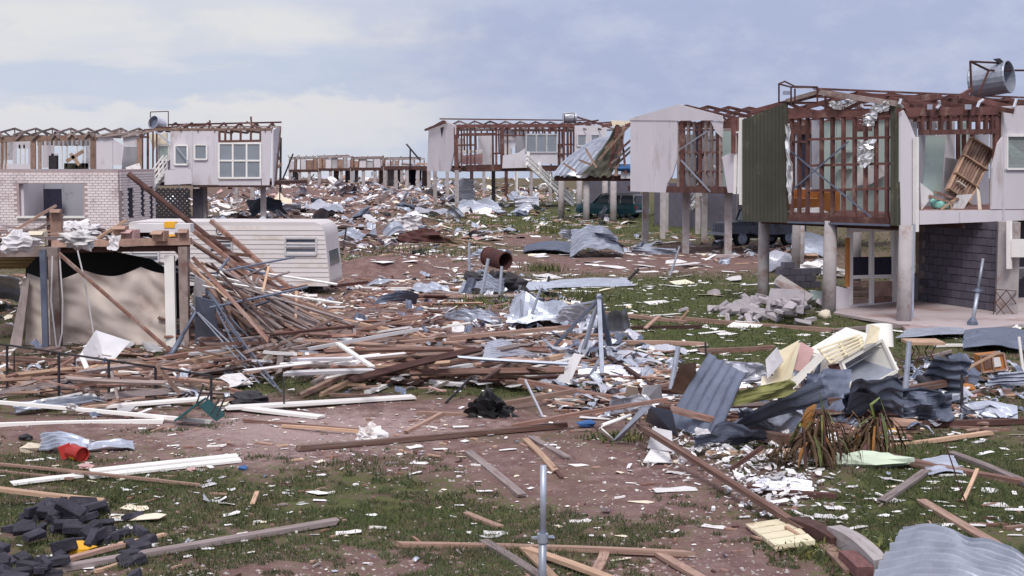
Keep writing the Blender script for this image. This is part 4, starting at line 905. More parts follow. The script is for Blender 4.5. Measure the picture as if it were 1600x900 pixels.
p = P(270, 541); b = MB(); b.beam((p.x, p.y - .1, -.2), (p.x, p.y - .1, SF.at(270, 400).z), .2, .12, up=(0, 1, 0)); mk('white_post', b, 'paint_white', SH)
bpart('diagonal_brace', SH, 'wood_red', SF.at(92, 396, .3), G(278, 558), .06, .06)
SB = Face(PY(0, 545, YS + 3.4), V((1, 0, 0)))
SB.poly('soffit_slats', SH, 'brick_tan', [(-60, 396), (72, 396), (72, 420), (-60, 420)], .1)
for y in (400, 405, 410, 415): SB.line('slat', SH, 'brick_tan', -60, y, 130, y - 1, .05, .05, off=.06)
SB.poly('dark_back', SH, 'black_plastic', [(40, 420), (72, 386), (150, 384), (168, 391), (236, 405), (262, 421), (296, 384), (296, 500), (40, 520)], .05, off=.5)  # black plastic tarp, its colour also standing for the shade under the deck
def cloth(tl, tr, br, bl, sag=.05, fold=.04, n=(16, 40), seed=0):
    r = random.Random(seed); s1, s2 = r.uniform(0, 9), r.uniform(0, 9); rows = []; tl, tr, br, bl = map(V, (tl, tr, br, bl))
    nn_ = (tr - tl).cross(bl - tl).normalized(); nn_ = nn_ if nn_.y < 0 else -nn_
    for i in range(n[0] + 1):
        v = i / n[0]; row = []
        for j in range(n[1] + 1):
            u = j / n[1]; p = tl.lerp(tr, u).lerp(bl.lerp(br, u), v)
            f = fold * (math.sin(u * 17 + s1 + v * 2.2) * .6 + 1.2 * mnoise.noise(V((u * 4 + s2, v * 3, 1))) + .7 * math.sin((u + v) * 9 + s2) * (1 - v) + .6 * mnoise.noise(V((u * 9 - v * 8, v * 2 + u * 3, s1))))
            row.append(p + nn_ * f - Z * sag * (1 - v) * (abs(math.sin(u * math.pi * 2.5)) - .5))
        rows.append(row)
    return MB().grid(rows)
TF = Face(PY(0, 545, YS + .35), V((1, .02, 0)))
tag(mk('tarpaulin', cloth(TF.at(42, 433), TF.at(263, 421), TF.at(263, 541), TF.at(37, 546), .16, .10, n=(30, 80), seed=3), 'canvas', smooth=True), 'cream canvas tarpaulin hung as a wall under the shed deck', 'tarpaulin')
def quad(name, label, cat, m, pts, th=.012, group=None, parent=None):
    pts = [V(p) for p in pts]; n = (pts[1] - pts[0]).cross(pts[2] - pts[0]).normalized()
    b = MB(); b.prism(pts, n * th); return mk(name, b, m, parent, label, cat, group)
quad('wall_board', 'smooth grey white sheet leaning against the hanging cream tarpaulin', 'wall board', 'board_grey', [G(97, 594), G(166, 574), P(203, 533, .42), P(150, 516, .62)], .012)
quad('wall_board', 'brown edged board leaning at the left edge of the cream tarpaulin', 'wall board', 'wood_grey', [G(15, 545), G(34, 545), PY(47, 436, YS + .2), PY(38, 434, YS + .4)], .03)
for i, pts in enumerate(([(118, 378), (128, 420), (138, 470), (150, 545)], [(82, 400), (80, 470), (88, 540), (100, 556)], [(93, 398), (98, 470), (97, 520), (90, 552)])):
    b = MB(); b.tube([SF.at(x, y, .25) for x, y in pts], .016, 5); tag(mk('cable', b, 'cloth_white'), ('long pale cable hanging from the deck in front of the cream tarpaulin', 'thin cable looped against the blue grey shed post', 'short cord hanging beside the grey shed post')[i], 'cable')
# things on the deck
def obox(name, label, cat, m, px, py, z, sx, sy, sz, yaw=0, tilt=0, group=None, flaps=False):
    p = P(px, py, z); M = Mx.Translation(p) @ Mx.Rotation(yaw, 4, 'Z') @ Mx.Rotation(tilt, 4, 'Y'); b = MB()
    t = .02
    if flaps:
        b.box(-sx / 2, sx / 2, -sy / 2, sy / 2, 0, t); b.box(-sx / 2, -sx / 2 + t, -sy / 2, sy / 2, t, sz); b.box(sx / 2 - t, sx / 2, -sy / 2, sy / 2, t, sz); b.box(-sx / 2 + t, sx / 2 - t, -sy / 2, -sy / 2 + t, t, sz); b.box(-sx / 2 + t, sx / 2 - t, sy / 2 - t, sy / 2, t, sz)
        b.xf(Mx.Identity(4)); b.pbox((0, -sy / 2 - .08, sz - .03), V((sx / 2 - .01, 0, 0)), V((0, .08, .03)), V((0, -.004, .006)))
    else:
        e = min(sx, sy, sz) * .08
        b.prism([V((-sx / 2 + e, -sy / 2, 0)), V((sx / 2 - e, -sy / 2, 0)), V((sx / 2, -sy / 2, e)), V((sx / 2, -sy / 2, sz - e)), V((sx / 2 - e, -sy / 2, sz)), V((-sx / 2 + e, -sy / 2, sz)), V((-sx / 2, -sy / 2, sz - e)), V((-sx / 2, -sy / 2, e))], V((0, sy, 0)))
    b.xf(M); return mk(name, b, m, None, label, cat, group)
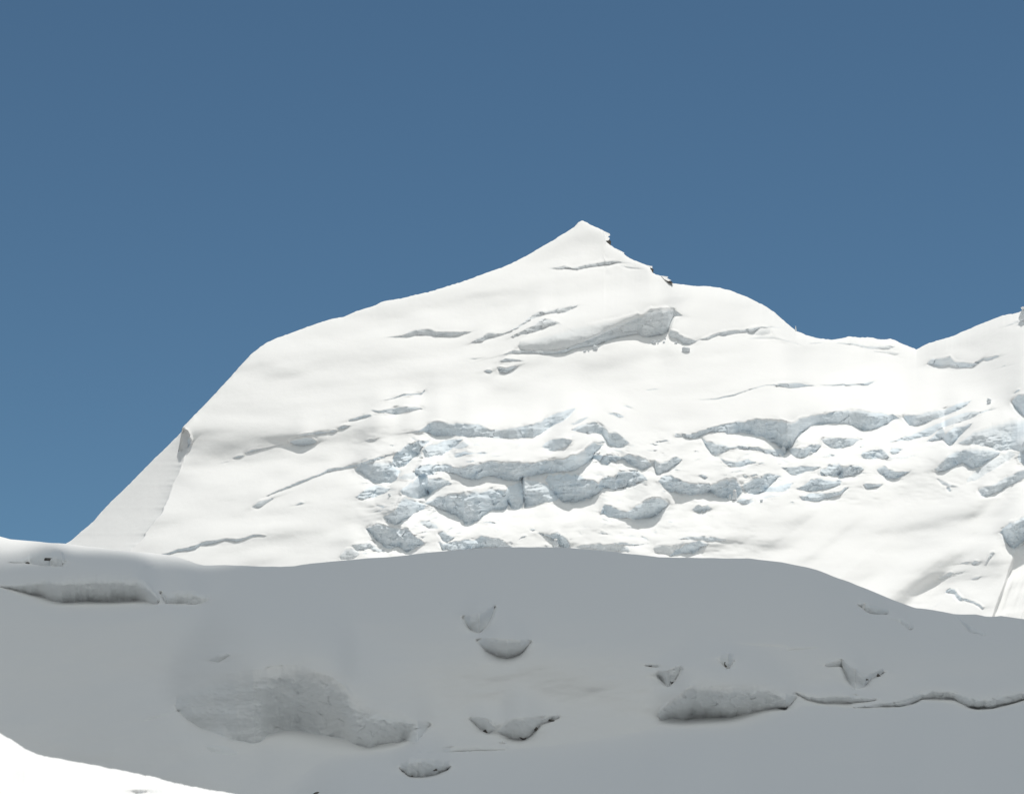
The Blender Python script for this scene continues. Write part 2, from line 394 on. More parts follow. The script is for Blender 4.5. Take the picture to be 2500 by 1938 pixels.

-.-.-

■ Short task
Repeat every record precisely. Any picture among them stays out of the copy.

■ Result for this exercise
Keep writing the Blender script for this image. This is part 4, starting at line 905. More parts follow. The script is for Blender 4.5. Measure the picture as if it were 1600x900 pixels.
p = P(270, 541); b = MB(); b.beam((p.x, p.y - .1, -.2), (p.x, p.y - .1, SF.at(270, 400).z), .2, .12, up=(0, 1, 0)); mk('white_post', b, 'paint_white', SH)
bpart('diagonal_brace', SH, 'wood_red', SF.at(92, 396, .3), G(278, 558), .06, .06)
SB = Face(PY(0, 545, YS + 3.4), V((1, 0, 0)))
SB.poly('soffit_slats', SH, 'brick_tan', [(-60, 396), (72, 396), (72, 420), (-60, 420)], .1)
for y in (400, 405, 410, 415): SB.line('slat', SH, 'brick_tan', -60, y, 130, y - 1, .05, .05, off=.06)
SB.poly('dark_back', SH, 'black_plastic', [(40, 420), (72, 386), (150, 384), (168, 391), (236, 405), (262, 421), (296, 384), (296, 500), (40, 520)], .05, off=.5)  # black plastic tarp, its colour also standing for the shade under the deck
def cloth(tl, tr, br, bl, sag=.05, fold=.04, n=(16, 40), seed=0):
    r = random.Random(seed); s1, s2 = r.uniform(0, 9), r.uniform(0, 9); rows = []; tl, tr, br, bl = map(V, (tl, tr, br, bl))
    nn_ = (tr - tl).cross(bl - tl).normalized(); nn_ = nn_ if nn_.y < 0 else -nn_
    for i in range(n[0] + 1):
        v = i / n[0]; row = []
        for j in range(n[1] + 1):
            u = j / n[1]; p = tl.lerp(tr, u).lerp(bl.lerp(br, u), v)
            f = fold * (math.sin(u * 17 + s1 + v * 2.2) * .6 + 1.2 * mnoise.noise(V((u * 4 + s2, v * 3, 1))) + .7 * math.sin((u + v) * 9 + s2) * (1 - v) + .6 * mnoise.noise(V((u * 9 - v * 8, v * 2 + u * 3, s1))))
            row.append(p + nn_ * f - Z * sag * (1 - v) * (abs(math.sin(u * math.pi * 2.5)) - .5))
        rows.append(row)
    return MB().grid(rows)
TF = Face(PY(0, 545, YS + .35), V((1, .02, 0)))
tag(mk('tarpaulin', cloth(TF.at(42, 433), TF.at(263, 421), TF.at(263, 541), TF.at(37, 546), .16, .10, n=(30, 80), seed=3), 'canvas', smooth=True), 'cream canvas tarpaulin hung as a wall under the shed deck', 'tarpaulin')
def quad(name, label, cat, m, pts, th=.012, group=None, parent=None):
    pts = [V(p) for p in pts]; n = (pts[1] - pts[0]).cross(pts[2] - pts[0]).normalized()
    b = MB(); b.prism(pts, n * th); return mk(name, b, m, parent, label, cat, group)
quad('wall_board', 'smooth grey white sheet leaning against the hanging cream tarpaulin', 'wall board', 'board_grey', [G(97, 594), G(166, 574), P(203, 533, .42), P(150, 516, .62)], .012)
quad('wall_board', 'brown edged board leaning at the left edge of the cream tarpaulin', 'wall board', 'wood_grey', [G(15, 545), G(34, 545), PY(47, 436, YS + .2), PY(38, 434, YS + .4)], .03)
for i, pts in enumerate(([(118, 378), (128, 420), (138, 470), (150, 545)], [(82, 400), (80, 470), (88, 540), (100, 556)], [(93, 398), (98, 470), (97, 520), (90, 552)])):
    b = MB(); b.tube([SF.at(x, y, .25) for x, y in pts], .016, 5); tag(mk('cable', b, 'cloth_white'), ('long pale cable hanging from the deck in front of the cream tarpaulin', 'thin cable looped against the blue grey shed post', 'short cord hanging beside the grey shed post')[i], 'cable')
# things on the deck
def obox(name, label, cat, m, px, py, z, sx, sy, sz, yaw=0, tilt=0, group=None, flaps=False):
    p = P(px, py, z); M = Mx.Translation(p) @ Mx.Rotation(yaw, 4, 'Z') @ Mx.Rotation(tilt, 4, 'Y'); b = MB()
    t = .02
    if flaps:
        b.box(-sx / 2, sx / 2, -sy / 2, sy / 2, 0, t); b.box(-sx / 2, -sx / 2 + t, -sy / 2, sy / 2, t, sz); b.box(sx / 2 - t, sx / 2, -sy / 2, sy / 2, t, sz); b.box(-sx / 2 + t, sx / 2 - t, -sy / 2, -sy / 2 + t, t, sz); b.box(-sx / 2 + t, sx / 2 - t, sy / 2 - t, sy / 2, t, sz)
        b.xf(Mx.Identity(4)); b.pbox((0, -sy / 2 - .08, sz - .03), V((sx / 2 - .01, 0, 0)), V((0, .08, .03)), V((0, -.004, .006)))
    else:
        e = min(sx, sy, sz) * .08
        b.prism([V((-sx / 2 + e, -sy / 2, 0)), V((sx / 2 - e, -sy / 2, 0)), V((sx / 2, -sy / 2, e)), V((sx / 2, -sy / 2, sz - e)), V((sx / 2 - e, -sy / 2, sz)), V((-sx / 2 + e, -sy / 2, sz)), V((-sx / 2, -sy / 2, sz - e)), V((-sx / 2, -sy / 2, e))], V((0, sy, 0)))
    b.xf(M); return mk(name, b, m, None, label, cat, group)
The Blender Python script for this scene continues. Write part 2, from line 394 on. More parts follow. The script is for Blender 4.5. Take the picture to be 2500 by 1938 pixels.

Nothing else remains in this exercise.